_Material for the task_
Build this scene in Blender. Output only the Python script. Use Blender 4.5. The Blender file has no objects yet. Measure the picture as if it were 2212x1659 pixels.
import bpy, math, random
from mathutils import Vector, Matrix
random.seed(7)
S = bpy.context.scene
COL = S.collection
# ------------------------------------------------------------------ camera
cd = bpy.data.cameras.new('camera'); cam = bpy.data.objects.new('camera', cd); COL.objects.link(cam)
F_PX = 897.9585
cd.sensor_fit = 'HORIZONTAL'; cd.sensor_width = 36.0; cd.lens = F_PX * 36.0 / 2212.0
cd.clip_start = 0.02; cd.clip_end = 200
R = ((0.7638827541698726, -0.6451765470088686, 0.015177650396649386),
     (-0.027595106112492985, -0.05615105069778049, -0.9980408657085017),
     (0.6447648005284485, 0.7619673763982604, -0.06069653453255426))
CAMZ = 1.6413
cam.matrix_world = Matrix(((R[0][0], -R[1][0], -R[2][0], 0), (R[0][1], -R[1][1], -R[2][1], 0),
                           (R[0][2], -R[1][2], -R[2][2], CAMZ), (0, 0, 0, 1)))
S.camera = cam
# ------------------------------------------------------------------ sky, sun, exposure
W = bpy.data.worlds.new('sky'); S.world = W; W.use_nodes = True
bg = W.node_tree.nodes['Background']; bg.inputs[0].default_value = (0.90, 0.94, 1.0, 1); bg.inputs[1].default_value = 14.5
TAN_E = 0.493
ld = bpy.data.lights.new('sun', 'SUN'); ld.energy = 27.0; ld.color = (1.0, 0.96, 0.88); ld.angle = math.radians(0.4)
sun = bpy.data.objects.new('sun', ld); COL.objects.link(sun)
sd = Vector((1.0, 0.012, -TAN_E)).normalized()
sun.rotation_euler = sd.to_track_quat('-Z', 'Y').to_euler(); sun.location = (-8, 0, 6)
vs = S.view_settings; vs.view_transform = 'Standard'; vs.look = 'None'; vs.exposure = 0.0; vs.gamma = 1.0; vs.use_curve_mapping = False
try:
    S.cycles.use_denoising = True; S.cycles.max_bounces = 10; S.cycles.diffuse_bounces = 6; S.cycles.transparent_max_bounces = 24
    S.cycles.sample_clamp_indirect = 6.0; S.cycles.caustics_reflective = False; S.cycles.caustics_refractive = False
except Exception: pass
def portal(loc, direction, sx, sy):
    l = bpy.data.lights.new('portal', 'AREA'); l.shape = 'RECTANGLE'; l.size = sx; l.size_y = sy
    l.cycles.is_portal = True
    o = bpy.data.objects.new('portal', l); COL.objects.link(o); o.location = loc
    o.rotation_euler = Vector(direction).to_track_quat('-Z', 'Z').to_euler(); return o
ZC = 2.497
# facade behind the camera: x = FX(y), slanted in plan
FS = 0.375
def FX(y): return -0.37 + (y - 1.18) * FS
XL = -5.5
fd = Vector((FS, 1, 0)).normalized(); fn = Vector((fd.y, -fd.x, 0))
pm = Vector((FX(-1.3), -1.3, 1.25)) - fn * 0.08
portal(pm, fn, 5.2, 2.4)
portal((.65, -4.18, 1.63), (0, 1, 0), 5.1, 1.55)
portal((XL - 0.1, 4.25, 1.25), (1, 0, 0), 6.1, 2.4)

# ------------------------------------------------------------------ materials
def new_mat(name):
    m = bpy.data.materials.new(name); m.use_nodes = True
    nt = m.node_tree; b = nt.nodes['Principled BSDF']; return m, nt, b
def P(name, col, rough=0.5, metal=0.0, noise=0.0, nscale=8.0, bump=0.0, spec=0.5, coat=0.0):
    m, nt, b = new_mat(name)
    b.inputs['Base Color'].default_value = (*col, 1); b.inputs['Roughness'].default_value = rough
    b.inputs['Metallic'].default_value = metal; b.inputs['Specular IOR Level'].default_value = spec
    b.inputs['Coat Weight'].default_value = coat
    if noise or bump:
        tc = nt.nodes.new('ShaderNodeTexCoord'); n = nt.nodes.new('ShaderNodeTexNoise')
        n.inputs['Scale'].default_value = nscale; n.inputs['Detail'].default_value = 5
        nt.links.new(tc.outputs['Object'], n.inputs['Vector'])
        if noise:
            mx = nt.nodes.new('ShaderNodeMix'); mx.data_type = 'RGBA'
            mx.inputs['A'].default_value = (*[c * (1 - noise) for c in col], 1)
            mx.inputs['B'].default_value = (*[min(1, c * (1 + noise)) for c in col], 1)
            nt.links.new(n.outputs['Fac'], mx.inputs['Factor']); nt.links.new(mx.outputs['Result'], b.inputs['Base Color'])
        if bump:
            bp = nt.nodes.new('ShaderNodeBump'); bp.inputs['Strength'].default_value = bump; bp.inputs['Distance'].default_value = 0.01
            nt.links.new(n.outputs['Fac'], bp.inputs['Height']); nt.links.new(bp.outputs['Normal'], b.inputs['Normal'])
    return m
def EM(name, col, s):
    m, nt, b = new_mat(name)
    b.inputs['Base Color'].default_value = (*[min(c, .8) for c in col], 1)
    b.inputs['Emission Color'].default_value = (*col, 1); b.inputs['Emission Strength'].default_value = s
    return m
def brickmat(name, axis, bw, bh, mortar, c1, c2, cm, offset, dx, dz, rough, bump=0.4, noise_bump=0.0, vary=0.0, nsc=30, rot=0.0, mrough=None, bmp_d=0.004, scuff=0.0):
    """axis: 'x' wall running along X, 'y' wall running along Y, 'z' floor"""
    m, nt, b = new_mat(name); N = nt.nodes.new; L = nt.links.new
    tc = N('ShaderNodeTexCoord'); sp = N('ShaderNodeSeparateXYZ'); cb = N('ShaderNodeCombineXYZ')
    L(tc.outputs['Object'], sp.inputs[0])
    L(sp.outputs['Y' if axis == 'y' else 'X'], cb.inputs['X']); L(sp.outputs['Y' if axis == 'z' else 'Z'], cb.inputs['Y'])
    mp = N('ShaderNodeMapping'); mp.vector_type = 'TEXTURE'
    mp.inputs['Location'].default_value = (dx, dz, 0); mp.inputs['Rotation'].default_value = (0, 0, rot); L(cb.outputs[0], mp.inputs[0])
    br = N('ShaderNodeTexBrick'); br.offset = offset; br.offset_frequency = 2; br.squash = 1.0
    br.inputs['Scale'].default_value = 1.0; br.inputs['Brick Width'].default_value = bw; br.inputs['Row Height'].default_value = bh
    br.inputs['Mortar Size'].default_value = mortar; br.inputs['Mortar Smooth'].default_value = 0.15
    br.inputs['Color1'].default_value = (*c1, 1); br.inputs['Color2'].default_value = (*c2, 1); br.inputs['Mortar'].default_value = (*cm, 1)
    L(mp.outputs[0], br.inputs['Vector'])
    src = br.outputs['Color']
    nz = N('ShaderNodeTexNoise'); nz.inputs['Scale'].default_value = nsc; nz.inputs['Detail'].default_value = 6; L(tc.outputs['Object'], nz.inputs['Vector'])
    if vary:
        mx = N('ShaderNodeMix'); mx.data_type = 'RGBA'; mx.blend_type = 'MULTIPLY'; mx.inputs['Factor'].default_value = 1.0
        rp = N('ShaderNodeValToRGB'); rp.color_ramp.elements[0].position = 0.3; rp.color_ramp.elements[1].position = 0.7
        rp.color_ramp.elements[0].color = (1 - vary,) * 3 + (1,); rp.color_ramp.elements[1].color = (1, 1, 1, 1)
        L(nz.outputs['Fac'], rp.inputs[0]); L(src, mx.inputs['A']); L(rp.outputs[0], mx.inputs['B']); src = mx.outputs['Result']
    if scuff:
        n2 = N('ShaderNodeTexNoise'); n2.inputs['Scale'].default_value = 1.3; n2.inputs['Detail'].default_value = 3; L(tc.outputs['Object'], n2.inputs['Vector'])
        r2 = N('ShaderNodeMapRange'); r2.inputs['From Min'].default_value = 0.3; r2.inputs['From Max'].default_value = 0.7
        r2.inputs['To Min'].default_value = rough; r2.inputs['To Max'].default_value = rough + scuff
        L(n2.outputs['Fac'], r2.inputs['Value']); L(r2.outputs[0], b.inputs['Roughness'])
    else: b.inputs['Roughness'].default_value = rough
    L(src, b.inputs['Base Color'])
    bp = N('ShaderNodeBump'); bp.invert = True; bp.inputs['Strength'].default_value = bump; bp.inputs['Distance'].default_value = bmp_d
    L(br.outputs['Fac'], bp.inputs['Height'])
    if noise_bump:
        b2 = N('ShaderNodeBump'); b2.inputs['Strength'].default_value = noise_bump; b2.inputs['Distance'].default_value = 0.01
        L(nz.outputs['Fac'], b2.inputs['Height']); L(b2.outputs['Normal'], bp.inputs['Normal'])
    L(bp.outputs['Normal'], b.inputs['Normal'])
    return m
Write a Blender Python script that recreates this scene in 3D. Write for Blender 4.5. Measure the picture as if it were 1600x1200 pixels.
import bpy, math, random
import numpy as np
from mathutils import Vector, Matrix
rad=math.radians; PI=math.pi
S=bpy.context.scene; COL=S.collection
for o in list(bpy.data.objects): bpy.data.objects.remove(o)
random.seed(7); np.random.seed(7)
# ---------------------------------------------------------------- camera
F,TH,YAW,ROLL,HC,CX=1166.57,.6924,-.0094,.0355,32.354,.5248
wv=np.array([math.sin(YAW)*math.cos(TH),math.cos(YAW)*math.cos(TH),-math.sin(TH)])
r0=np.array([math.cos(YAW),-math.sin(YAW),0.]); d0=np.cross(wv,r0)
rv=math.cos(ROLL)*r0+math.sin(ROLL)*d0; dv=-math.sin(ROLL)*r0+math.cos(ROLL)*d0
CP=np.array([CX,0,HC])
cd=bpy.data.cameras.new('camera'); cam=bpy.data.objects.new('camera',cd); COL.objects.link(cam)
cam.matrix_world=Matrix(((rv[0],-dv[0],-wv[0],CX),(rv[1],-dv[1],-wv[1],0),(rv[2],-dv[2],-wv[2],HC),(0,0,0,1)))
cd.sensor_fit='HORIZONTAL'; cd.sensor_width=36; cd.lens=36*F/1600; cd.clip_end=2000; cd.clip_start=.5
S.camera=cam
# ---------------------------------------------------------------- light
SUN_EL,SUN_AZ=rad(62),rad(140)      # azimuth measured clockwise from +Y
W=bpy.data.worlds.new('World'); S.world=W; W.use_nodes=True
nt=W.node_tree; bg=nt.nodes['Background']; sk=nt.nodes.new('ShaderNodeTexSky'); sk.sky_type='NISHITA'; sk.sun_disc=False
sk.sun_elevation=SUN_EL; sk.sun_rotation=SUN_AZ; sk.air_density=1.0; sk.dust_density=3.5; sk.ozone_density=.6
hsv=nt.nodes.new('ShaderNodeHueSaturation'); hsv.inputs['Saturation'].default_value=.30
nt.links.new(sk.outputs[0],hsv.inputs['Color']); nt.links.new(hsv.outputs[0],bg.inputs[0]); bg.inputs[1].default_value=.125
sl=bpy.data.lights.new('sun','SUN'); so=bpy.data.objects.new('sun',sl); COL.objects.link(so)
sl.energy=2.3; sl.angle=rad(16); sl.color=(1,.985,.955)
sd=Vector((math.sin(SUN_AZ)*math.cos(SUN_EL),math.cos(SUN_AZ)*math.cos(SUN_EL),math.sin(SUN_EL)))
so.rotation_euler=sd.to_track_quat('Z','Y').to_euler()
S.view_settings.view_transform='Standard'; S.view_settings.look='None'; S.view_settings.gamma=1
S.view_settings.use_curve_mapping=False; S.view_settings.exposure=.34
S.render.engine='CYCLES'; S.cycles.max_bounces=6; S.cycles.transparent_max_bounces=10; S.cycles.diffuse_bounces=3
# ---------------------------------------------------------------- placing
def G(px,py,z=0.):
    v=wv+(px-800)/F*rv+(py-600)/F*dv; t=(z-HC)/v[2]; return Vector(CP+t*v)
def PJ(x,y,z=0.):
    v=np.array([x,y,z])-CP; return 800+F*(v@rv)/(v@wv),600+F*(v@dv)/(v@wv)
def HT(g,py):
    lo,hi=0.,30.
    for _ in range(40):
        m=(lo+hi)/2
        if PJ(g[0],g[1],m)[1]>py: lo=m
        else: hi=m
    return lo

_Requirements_
Find the string "were" in the listing and return every line that holds it.

_Solution_
Build this scene in Blender. Output only the Python script. Use Blender 4.5. The Blender file has no objects yet. Measure the picture as if it were 2212x1659 pixels.
Write a Blender Python script that recreates this scene in 3D. Write for Blender 4.5. Measure the picture as if it were 1600x1200 pixels.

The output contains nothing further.